Austrian populist politician threatens TV host

April 25, 2019

FPÖ General Secretary Harald Vilimsky told ORF moderator Armin Wolf that he could face "consequences" in a recent television appearance. Wolf had compared a flyer from an FPÖ youth wing to anti-Semitic Nazi propaganda.

https://p.dw.com/p/3HNB9
FPÖ politician Harald Vilimsky
Image: Reuters/E. Gaillard

Opposition lawmakers in Austria were outraged on Wednesday by the appearance of Harald Vilimsky, general secretary of the far-right Freedom Party of Austria (FPÖ), on public broadcaster Österreicher Rundfunk (ORF) where he threatened the moderator. 

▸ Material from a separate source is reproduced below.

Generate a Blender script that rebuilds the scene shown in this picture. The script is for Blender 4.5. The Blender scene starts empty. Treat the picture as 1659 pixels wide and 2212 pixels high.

Vilimsky, an FPÖ candidate for the European Parliament, said during an interview on Tuesday with ORF moderator Armin Wolf that he could face "consequences" after Wolf questioned the far-right politician about a cartoon poster of the FPÖ youth wing in the southwestern state of Styria.

Controversial party poster

In the interview on ORF channel ZiB2, Wolf first questioned Vilimsky over the "rat poem" by the deputy mayor of Braunau am Inn, Adolf Hitler's home town, which Austrian Prime Minister Sebastian Kurz deemed "racist." The mayor has since resigned over the poem.

Wolf then showed a cartoon flyer of the FPÖ youth league in Styria, which depicted a blonde couple in a traditional costume surrounded by sneering gray figures with oversized noses accompanied by the slogan "tradition beats migration." Wolf then asked Vilimsky how this depiction of migrants differed from the anti-Semitic depiction of Jews in the Nazi paper Der Stürmer (The Striker).

Vilimsky took exception to the comparison. "To draw this parallel, Mr. Wolf, is the last straw. Taking a picture of Der Stürmer, juxtaposing it with a youth poster and to suggest a link to national socialism — that is something that cannot go without consequences."

The ORF editorial board understood the FPÖ general secretary's statement as a "personal threat to ZiB2 presenter Armin Wolf."

"The ORF editorial board strongly condemns this attempt of personal intimidation," ORF said, adding that a political leader had never before made such a threat to a moderator. 

However, Norbert Steger, a former FPÖ vice-chancellor and the current chairman of the ORF foundation board, described the comparison of the cartoon flyer and Der Stürmer as outrageous, saying it is "perverse that one always compares such lukewarm fans with Nazis." He also suggested that Wolf should run for the Social Democrats.

Austria's Social Democrats said that Vilimsky's remarks were another worrying step towards an illiberal democracy, media policy spokesman Thomas Drozda said.

FPÖ and ORF

The FPÖ, a junior partner in Austria's coalition government, has feuded with ORF in the past, accusing the public broadcaster of left-wing bias.

The far-right party has long sought to do away with the licensing fee that funds the broadcaster. Last year, Steger threatened to dismiss one-third of ORF's foreign correspondents over displeasure with the broadcaster's reporting.

The row was listed as a reason why Austria fell five spots to 16th in the Reporters Without Borders' Global Press Freedom Index.